Re: An idea for a new WCCC format - what do you think?

Post by Vasik Rajlich »

Gian-Carlo Pascutto wrote:
M ANSARI wrote: It seems that VGA GPU would be perfect for generating MC output at a very fast rate ...
Not at all. All current GPU's have bad behaviour with branches. Avoiding branches in chess code is difficult if not unreasonable. Nobody has a good working implementation so far, and with reason!
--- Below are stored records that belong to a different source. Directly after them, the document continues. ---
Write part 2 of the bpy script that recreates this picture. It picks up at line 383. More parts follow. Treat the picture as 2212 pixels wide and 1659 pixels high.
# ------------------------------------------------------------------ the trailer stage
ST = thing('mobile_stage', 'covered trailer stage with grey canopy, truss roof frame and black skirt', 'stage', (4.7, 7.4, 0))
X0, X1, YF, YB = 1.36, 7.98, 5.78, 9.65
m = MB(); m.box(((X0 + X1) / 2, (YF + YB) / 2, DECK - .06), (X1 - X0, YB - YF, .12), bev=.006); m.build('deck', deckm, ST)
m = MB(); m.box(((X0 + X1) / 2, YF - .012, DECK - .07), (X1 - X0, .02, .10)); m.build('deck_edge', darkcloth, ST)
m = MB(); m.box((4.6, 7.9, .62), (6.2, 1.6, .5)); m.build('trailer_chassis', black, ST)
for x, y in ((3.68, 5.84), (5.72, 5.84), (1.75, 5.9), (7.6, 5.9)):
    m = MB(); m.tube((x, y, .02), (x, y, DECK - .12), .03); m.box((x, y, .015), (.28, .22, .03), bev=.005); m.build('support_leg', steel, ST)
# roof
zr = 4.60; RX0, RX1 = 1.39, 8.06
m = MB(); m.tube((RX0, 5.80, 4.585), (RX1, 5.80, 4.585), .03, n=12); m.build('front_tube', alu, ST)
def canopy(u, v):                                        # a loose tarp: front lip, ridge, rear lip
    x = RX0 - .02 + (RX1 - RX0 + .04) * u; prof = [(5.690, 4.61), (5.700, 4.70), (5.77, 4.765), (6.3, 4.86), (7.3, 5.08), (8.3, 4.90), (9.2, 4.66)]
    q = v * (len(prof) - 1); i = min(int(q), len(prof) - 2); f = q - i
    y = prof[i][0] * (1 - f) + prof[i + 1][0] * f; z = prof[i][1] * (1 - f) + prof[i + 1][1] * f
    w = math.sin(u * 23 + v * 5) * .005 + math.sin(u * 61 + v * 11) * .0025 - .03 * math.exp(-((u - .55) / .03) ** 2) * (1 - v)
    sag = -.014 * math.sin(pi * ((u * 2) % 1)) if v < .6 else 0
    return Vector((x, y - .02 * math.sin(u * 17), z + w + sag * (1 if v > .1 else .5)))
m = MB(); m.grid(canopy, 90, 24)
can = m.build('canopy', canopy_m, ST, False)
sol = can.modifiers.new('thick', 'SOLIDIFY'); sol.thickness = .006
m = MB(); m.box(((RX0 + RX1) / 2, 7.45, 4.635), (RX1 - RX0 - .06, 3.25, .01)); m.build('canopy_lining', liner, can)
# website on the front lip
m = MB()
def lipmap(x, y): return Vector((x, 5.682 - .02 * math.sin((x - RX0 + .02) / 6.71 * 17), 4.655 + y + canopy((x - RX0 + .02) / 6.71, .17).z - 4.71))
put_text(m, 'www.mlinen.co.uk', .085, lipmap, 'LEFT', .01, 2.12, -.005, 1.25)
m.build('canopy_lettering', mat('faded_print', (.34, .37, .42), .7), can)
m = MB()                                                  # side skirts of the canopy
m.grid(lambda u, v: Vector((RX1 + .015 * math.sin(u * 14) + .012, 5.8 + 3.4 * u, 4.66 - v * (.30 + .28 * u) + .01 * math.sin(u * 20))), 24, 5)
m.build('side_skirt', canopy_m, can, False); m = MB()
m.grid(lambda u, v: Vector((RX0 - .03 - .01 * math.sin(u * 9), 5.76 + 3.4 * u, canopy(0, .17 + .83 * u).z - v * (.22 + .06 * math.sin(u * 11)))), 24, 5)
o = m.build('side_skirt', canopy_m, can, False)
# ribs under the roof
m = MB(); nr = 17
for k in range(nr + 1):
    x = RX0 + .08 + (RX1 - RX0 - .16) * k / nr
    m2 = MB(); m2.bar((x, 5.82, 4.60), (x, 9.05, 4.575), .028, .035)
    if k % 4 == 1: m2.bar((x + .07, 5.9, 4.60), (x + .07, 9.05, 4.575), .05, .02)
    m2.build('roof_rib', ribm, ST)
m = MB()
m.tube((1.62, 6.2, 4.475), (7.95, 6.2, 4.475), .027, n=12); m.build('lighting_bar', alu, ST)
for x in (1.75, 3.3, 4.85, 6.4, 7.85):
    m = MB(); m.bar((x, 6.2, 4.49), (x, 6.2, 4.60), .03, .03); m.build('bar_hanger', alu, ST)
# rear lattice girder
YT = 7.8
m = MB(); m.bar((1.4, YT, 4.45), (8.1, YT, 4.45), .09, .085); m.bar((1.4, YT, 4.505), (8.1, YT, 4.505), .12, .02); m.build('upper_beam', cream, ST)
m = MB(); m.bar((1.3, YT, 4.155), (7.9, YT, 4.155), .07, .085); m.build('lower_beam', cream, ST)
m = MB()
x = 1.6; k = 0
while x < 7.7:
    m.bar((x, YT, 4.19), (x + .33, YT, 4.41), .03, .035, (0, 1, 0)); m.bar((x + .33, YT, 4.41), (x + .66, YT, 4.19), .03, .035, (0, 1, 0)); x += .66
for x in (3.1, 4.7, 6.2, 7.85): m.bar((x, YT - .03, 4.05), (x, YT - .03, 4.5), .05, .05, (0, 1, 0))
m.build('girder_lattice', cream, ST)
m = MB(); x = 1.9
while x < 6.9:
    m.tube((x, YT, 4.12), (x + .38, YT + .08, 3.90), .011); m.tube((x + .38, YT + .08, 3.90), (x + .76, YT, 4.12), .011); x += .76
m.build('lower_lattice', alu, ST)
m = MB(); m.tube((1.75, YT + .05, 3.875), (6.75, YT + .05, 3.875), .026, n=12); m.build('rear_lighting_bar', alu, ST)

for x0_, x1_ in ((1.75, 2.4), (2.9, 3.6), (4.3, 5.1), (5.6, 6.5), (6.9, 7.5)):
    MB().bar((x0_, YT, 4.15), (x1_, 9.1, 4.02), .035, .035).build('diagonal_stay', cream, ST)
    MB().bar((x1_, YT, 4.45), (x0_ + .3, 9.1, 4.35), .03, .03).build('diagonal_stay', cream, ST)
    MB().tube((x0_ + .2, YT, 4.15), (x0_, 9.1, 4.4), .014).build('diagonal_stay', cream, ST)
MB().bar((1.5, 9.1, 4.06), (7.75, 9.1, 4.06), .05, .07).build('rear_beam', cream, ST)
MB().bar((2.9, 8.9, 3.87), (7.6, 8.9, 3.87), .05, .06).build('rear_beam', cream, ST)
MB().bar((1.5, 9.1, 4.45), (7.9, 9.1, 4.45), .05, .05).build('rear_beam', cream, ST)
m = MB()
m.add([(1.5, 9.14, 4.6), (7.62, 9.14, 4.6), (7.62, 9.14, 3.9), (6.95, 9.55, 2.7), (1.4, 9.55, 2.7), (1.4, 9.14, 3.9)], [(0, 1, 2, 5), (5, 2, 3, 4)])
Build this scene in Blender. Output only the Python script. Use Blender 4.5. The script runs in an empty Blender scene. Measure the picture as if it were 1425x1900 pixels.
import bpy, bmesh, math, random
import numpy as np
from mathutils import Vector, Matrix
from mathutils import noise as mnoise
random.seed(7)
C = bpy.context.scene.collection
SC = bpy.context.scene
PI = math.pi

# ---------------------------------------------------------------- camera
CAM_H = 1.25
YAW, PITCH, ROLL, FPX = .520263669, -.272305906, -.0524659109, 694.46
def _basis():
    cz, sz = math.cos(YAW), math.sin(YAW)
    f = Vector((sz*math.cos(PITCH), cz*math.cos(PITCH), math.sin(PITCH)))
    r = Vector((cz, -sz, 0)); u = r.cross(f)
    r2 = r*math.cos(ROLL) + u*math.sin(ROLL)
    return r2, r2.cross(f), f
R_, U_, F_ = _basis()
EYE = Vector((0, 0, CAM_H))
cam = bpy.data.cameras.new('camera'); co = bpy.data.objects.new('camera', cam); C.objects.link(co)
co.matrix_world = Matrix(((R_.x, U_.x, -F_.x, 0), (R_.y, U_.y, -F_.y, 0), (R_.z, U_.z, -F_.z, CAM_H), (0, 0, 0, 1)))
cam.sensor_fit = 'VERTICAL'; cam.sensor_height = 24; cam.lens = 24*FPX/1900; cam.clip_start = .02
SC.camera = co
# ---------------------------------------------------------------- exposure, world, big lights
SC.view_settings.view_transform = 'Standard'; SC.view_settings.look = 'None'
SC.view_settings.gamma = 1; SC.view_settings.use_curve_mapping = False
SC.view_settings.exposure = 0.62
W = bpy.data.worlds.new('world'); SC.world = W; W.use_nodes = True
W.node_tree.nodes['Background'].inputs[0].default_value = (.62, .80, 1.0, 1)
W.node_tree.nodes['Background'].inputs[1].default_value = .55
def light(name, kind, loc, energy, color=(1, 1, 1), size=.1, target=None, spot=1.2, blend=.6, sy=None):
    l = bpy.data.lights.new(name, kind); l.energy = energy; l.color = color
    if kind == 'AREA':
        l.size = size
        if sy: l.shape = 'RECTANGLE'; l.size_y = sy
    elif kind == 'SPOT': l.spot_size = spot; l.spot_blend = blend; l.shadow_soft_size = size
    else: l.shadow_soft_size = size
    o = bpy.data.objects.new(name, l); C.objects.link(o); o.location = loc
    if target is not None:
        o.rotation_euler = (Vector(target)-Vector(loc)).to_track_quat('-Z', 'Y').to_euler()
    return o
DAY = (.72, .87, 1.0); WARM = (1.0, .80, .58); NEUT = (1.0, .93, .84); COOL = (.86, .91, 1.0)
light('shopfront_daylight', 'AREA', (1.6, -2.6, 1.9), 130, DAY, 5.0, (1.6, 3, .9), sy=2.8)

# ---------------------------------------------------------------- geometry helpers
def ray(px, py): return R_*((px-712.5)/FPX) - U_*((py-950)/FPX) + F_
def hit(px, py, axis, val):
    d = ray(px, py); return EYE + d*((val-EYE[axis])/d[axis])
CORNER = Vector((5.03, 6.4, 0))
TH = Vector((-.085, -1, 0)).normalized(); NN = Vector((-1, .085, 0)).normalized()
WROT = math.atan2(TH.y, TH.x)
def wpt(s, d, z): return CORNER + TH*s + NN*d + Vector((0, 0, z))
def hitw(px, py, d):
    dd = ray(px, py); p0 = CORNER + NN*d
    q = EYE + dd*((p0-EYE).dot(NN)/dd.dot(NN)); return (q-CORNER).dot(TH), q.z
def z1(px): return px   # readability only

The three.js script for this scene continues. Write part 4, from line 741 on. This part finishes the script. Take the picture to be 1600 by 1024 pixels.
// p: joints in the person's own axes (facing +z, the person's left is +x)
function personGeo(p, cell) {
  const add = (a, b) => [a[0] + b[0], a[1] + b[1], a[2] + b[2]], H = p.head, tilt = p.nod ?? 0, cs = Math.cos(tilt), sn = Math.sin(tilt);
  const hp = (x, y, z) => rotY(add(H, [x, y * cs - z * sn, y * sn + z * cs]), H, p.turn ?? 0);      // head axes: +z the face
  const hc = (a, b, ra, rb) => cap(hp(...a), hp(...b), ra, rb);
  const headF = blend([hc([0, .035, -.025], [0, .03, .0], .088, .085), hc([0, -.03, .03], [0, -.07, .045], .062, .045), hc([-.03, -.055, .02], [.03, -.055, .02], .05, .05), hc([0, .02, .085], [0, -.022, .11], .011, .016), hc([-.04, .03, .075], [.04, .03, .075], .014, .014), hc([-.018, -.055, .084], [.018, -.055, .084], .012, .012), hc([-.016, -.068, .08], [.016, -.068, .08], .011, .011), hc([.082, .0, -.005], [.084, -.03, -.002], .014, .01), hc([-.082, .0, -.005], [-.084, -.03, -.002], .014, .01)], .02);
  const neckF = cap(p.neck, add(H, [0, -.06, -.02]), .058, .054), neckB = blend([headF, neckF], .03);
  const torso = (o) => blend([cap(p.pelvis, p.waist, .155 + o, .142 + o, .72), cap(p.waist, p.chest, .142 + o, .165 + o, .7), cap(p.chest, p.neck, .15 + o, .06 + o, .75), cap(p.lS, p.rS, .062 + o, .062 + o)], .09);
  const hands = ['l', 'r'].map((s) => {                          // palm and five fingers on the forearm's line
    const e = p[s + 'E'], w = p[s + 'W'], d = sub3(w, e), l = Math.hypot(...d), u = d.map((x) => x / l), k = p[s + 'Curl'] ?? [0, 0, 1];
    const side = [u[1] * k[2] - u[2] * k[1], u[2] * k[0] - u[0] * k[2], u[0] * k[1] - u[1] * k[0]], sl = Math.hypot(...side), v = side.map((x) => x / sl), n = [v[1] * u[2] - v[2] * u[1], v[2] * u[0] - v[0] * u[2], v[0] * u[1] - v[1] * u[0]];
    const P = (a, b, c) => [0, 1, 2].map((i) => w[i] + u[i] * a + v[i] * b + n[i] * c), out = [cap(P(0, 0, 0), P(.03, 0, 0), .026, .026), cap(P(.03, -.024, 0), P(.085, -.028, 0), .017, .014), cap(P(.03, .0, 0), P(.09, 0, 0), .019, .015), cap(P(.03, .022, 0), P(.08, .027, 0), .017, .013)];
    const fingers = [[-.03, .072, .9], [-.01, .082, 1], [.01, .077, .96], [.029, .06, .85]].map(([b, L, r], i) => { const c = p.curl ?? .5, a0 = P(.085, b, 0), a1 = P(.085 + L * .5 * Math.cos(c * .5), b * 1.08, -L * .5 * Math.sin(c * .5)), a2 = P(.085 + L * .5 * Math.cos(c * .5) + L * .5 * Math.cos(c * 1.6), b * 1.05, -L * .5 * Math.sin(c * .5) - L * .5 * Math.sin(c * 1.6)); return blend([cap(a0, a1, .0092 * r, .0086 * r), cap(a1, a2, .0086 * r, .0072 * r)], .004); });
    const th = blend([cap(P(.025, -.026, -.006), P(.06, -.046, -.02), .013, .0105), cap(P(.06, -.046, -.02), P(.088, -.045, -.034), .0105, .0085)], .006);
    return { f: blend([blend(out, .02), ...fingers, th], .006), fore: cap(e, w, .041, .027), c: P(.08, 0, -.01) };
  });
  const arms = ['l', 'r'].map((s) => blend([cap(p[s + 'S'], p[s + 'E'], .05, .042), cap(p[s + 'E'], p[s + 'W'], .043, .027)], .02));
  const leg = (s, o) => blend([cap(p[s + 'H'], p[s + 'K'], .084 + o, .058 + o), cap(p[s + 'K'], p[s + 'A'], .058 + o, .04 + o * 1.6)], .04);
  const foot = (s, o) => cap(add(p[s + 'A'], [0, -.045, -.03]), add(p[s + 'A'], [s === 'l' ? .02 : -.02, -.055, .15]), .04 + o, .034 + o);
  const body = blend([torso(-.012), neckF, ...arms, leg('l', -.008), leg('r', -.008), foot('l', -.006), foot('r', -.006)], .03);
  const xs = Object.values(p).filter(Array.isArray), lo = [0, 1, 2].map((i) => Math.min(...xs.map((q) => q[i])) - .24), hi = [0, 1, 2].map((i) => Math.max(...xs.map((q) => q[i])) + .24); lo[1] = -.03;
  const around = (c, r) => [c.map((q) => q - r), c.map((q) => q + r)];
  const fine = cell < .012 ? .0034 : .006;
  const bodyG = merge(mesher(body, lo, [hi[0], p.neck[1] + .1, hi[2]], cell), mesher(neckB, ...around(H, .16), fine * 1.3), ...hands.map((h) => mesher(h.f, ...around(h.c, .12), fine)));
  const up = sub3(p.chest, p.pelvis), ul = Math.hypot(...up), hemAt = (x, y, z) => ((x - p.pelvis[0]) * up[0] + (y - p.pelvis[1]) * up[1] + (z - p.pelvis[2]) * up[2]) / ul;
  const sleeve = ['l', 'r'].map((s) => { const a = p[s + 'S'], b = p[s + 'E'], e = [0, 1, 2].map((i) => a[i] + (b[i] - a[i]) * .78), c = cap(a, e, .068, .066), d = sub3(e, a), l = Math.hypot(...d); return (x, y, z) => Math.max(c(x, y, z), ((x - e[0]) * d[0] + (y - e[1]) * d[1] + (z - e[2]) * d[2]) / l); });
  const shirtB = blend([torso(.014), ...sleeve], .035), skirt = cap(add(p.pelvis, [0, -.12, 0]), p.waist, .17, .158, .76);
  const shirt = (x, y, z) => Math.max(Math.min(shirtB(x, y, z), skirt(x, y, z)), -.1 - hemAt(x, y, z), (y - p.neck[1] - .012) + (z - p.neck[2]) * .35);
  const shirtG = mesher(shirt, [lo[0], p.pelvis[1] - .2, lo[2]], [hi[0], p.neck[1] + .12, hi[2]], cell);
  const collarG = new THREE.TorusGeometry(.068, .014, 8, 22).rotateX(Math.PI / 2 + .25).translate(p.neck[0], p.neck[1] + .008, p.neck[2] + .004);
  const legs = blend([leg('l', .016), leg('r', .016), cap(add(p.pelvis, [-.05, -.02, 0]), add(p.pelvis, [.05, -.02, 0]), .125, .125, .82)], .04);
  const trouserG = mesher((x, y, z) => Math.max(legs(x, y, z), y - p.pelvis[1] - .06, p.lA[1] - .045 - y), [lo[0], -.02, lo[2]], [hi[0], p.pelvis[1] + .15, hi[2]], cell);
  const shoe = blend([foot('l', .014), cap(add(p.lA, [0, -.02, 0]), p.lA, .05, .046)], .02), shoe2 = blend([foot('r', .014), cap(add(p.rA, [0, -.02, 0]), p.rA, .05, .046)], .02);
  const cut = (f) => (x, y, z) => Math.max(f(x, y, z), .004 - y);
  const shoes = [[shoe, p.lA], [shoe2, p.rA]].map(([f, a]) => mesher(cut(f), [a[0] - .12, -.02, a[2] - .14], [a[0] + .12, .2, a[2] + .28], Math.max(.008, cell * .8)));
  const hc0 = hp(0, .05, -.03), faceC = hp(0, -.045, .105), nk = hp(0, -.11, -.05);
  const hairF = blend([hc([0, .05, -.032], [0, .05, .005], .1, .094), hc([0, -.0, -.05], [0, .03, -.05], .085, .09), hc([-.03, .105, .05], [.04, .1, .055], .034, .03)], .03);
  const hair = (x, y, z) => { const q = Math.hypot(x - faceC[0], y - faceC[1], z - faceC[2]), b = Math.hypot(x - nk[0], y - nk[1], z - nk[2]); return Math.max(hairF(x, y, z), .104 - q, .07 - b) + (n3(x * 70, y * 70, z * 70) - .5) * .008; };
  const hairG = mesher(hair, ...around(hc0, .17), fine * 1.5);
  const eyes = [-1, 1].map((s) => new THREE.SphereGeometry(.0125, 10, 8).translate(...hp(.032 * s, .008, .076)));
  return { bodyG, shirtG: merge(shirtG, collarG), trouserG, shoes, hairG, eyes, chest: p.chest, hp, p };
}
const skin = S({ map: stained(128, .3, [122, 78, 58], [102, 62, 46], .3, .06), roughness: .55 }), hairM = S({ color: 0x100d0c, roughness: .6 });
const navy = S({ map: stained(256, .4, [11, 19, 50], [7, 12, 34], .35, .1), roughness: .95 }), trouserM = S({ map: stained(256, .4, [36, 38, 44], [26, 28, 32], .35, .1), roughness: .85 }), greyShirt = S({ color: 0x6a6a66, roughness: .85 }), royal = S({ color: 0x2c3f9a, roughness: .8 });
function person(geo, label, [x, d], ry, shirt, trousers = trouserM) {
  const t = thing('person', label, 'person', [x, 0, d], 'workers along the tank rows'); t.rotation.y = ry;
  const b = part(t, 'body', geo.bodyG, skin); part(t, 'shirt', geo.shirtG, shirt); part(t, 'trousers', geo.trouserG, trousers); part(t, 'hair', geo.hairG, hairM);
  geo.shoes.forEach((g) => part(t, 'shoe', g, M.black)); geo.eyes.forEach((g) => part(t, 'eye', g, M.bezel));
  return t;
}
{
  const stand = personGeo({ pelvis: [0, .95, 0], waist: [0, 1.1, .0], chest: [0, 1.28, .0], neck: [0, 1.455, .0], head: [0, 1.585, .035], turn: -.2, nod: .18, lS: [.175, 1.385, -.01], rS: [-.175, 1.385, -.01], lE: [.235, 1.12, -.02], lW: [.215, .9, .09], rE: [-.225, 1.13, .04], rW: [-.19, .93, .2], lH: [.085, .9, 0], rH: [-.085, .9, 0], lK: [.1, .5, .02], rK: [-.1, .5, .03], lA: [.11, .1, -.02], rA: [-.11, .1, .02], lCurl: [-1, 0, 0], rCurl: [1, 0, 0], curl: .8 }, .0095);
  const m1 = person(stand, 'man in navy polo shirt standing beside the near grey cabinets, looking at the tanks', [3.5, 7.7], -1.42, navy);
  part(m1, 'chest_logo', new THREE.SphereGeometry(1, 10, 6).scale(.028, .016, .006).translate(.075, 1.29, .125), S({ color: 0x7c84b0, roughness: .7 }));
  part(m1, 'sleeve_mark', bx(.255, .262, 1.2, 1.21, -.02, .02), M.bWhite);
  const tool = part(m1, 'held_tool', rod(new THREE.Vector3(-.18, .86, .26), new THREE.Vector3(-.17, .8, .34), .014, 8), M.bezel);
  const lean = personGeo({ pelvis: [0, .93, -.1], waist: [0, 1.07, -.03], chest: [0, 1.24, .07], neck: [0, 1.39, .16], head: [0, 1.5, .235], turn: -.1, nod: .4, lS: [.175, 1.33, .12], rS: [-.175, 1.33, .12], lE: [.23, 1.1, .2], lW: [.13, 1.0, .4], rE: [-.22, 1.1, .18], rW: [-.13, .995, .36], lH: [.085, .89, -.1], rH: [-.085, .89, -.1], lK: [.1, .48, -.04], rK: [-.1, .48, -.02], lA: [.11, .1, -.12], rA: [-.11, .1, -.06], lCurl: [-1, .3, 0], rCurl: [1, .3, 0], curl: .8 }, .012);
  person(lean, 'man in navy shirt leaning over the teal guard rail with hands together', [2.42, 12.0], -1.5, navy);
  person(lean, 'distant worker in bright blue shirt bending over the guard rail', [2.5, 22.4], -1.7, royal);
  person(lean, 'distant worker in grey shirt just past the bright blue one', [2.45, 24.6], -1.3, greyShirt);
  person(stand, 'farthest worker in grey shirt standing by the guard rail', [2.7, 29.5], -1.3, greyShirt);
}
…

I think it's safe to say that with current GPU hardware, nobody is going to be able to produce a strong program. And that's because the hardware sucks.
Vas also mentioned that MC is very easy to get good parralellization
It's not. Vas, you're wrong: strong MC (meaning, with tree search) doesn't parallelize any easier than alpha-beta. I've given some hints in my discussion with Bob about why.
Ok, I haven't worked on this, but intuitively I would think that the inherent randomness would really help with the scaling. Can't you just do X completely independent MC runs and sum up the data (somehow) at the end?

Vas
Vasik Rajlich
Posts: 75
Joined: Mon Nov 27, 2006 6:49 am

Re: Results from UCT parallelization

Post by Vasik Rajlich »

Gian-Carlo Pascutto wrote:
Vasik Rajlich wrote:
What were the UCT speedups for tree splitting and multiple runs?

It is quite possible that our serial searches are somehow too "structured" and not soft/stochastic enough. It is a little insane to build alpha-beta trees around 30-move main lines.

Vas
http://www.cs.unimaas.nl/g.chaslot/pape ... elMCTS.pdf
Thanks.

Quoting the relavant table:

---
Table 2. Root parallelization
Number of Winning Number Condence GPS Strength
threads Percentage of games interval speedup speedup
1 26.7 % 2000 2.2 % 1 1.0
2 38.0 % 2000 2.2 % 2 3.0
4 46.8 % 2000 2.2 % 4 6.5
16 56.5 % 2000 2.2 % 16 14.9
---

Are these figures in your view legit? Is the 3.0 speedup a legit indicator that the serial algorithm is suboptimal?

Vas
Vasik Rajlich
Posts: 75
Joined: Mon Nov 27, 2006 6:49 am

Re: An idea for a new WCCC format - what do you think?

Post by Vasik Rajlich »

Gian-Carlo Pascutto wrote:
Vasik Rajlich wrote: In practice, sharing high-depth entries doesn't really change the situation that much. You want the full search state for whatever part of the tree you are searching or your performance will plummet. Try disabling the lowest-depth 98% of your hash writes in Sjeng and see what happens.

Vas
I do agree there is probably a large performance gain for somehow distributing searches to nodes that have most info about them (and root splitting make this easy).
That's right. Broadcasting some high-depth entries will hardly put a dent in this.

Have you tried playing your cluster with broadcasting of high-depth entries vs your cluster without the broadcasts?